Nuño explora una audaz hipótesis: si le concedemos al marxismo el carácter de ciencia, por lo mismo, se estaría decretando su extinción, ya que los sistemas científicos, además de provisionales y conjeturales, son eminentemente perecederos, extinguibles, llamados a ser reemplazados por otros sistemas científicos de mayor o distinto poder explicativo.
Al final, Nuño acorrala al marxismo entre tres alternativas. El marxismo o es una ideología o es un programa político partidista o es una religión. La conclusión de Nuño es que, en cualquiera de los casos, se le hace al marxismo un flaco servicio. En el primer caso, hay que reconocer que los países comunistas están sometidos a un grupo de ideas que permiten oprimir a la población. En el segundo, no es más que un grupo de consignas políticas. En el tercero caso, confesaría su vocación religiosa. En todo caso, ninguna de esas tres posibilidades excluye a las otras dos.
Esta gesta crítica de Nuño fue muy valiosa, pues fue llevada a cabo cuando todavía la ideología de la Unión Soviética, y su satélite cubano, tenía mucha influencia sobre la intelectualidad venezolana. Esto toma especial relevancia por la influencia que tuvo esa intelectualidad en la conspiración contra la democracia que ha dado lugar al actual régimen.
Contra el academicismo
Aunque fue Nuño un insigne académico, no por eso dejó de denunciar la irracional reducción del pensamiento vivo al pensamiento inerte que tiene lugar en las universidades. “Y toda auténtica filosofía, desde Aristóteles hasta Marx, ha tenido que proceder así: ha operado sobre una realidad a la que interpretar y conferirle sentido” (Sentido de la filosofía contemporánea, Caracas, UCV, 1965, p. 38).

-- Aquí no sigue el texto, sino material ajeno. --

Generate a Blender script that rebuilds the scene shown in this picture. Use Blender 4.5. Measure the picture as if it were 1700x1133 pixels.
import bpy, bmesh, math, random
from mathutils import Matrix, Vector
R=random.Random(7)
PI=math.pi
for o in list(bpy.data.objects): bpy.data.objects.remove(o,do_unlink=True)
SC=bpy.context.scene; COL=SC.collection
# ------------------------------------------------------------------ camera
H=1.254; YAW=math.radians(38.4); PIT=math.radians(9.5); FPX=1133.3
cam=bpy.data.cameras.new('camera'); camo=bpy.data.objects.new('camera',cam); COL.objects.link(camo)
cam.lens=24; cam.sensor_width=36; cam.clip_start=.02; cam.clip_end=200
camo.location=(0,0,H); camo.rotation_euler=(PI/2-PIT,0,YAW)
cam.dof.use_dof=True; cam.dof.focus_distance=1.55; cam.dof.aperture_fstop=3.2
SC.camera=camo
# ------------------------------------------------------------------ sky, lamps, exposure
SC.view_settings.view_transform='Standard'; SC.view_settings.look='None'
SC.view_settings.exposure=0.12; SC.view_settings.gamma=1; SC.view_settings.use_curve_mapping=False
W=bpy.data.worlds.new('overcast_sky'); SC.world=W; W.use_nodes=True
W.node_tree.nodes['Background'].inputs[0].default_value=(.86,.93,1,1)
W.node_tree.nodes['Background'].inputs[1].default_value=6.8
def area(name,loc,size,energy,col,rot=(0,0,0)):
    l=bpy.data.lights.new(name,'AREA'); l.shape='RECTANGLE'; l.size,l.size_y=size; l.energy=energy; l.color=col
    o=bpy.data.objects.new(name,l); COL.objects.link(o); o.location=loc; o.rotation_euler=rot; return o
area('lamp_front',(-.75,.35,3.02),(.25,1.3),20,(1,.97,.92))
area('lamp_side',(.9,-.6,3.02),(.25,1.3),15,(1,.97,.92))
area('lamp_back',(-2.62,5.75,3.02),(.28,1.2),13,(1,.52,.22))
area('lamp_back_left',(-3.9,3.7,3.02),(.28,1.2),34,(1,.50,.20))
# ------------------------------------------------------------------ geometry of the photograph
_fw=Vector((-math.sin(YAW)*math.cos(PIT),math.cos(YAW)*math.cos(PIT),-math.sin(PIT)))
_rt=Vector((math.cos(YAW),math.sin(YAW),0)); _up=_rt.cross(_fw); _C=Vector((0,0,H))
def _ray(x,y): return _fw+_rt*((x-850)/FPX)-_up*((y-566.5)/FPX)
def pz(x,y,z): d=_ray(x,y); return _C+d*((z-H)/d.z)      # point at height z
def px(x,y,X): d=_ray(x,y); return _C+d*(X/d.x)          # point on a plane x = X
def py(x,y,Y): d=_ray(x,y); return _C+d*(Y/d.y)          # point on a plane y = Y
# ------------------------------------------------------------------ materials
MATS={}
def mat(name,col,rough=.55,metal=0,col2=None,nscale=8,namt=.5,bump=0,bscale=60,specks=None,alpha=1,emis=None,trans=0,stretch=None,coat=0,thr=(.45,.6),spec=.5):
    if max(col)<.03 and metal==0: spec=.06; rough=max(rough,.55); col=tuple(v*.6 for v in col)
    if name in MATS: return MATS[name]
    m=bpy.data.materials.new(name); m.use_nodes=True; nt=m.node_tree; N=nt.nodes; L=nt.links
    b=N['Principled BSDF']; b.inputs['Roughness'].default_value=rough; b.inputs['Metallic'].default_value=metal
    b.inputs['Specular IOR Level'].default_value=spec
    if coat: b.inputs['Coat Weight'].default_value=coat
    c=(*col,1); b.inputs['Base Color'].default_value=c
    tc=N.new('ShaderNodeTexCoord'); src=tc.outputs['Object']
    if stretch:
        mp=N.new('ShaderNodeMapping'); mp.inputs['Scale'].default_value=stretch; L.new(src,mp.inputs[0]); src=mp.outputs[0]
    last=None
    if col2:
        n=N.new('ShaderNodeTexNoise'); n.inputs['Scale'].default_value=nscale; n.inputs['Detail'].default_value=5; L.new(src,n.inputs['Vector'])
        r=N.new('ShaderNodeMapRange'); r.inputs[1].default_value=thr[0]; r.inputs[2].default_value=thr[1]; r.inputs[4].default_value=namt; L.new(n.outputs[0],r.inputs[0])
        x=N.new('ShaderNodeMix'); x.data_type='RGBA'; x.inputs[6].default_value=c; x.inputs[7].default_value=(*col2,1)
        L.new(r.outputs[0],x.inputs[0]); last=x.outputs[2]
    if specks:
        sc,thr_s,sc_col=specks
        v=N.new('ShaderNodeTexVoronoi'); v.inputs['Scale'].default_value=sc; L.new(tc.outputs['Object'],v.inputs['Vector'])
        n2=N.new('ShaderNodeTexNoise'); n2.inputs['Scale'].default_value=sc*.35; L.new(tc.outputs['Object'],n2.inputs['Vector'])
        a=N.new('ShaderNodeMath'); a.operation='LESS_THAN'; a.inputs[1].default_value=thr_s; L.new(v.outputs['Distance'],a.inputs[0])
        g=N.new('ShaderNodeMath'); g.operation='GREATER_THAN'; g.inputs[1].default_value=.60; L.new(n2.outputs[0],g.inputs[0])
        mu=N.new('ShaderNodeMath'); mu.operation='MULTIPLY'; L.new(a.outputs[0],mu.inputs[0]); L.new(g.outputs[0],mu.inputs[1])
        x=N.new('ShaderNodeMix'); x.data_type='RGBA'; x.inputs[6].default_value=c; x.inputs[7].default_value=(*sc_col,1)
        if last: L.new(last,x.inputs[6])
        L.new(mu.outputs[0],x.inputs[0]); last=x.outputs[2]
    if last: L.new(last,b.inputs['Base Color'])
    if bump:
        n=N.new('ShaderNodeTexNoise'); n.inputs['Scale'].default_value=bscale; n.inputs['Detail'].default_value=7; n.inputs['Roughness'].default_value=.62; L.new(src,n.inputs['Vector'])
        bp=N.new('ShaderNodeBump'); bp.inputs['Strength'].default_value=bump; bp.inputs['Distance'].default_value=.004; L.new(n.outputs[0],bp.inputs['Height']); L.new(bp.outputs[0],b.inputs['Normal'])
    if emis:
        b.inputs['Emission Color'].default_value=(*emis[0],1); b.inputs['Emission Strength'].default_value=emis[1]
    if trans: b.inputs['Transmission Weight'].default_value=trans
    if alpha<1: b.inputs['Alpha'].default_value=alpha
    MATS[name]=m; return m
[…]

Es un mal generalizado que, en la academia, se descuide el imperativo de pensar la realidad. “¿Qué sucede, en cambio, cuando se deja de operar sobre una realidad propia, externa e independiente? En principio, dos posibilidades: o se produce una mera elucubración, más o menos coherente, según se considere o valore, o se trabaja sobre lo ya producido, se refilosofa, se practica una suerte de endogamia intelectual” (p. 38-39).
Nuño hace un cuestionamiento crucial: “¿A qué conduce el academicismo filosófico? ¿Cuáles son los principales efectos de esa filosofía profesional? Dos: sacralización y esterilidad” (p. 41).
El primer efecto es convertir a la filosofía en religión. “Solo le queda un recurso a ese romanticismo filosófico que vive en un pasado inoperante: conferir a la filosofía carácter sagrado y pedir para sus cultores la dignidad de los sacerdotes de la divinizada materia” (p. 41). Mientras que el “segundo efecto de la denunciada profesionalización, no es menos grave: el pensamiento se vacía (…) Esto es lo que tiene de malo el solo pensar: que se termina por no pensar en nada” (p. 43).
De esta forma, el profesional de la filosofía se encuentra “ante un monstruo de dos cabezas: dogmatismo y escepticismo” (p. 46). La filosofía profesional se convierte en dogmática por sus aspiraciones a una verdad sagrada, mientras que es escéptica por culpa de la carencia de contenido.
Podemos agregar que este academicismo ha sido un lastre para formar un pensamiento lo suficientemente poderoso para hacer frente al totalitarismo, pues ha debilitado la conciencia de denunciar a las pasiones políticas.
La misión del intelectual
Quienes fuimos alumnos de Juan Nuño tuvimos el privilegio de estar frente a un intelectual que se atrevía a pensar por sí mismo. Nuño encarnó la idea del hombre de ideas de talante racional y universalista, cuya misión es ayudar a clarificar los fines de una sociedad abierta.
Dicha idea de compromiso es la opuesta a la de Sartre, un autor profundamente estudiado por Nuño, quien puso de moda el concepto de ‘intelectual comprometido’. La idea de compromiso sartreana no es con la ética, tal como lo hizo Sócrates en la antigüedad o Camus en la contemporaneidad. El compromiso es, en definitiva, con el nihilismo, lo cual consiste en suspender los principios morales para adelantar el advenimiento de la utopía por medio de la violencia. Por eso, el nihilismo sartreano conduce necesariamente al genocidio.
El punto de partida de Nuño era la ilustración, idea tan cuestionada por los románticos y sus secuelas. Nuño supone una razón que no es la sobredimensionada del hegelianismo ni la diosa intolerante de los jacobinos. Por el contrario, es la razón humilde que es capaz de evaluar la verdad de las evidencias y la validez de los razonamientos, siempre dentro de los principios éticos.
En conclusión, nuestro joven estudiante aprendió de su profesor Juan Nuño el significado del dictum de Francisco de Goya: el sueño de la razón produce monstruos. Esto implica la obligación, sin final a la vista, de la conciencia vigilante de cuestionar la estupidez, es decir, las ideologías redentoras que pretenden salvar la humanidad a pesar de la opinión de los simples mortales.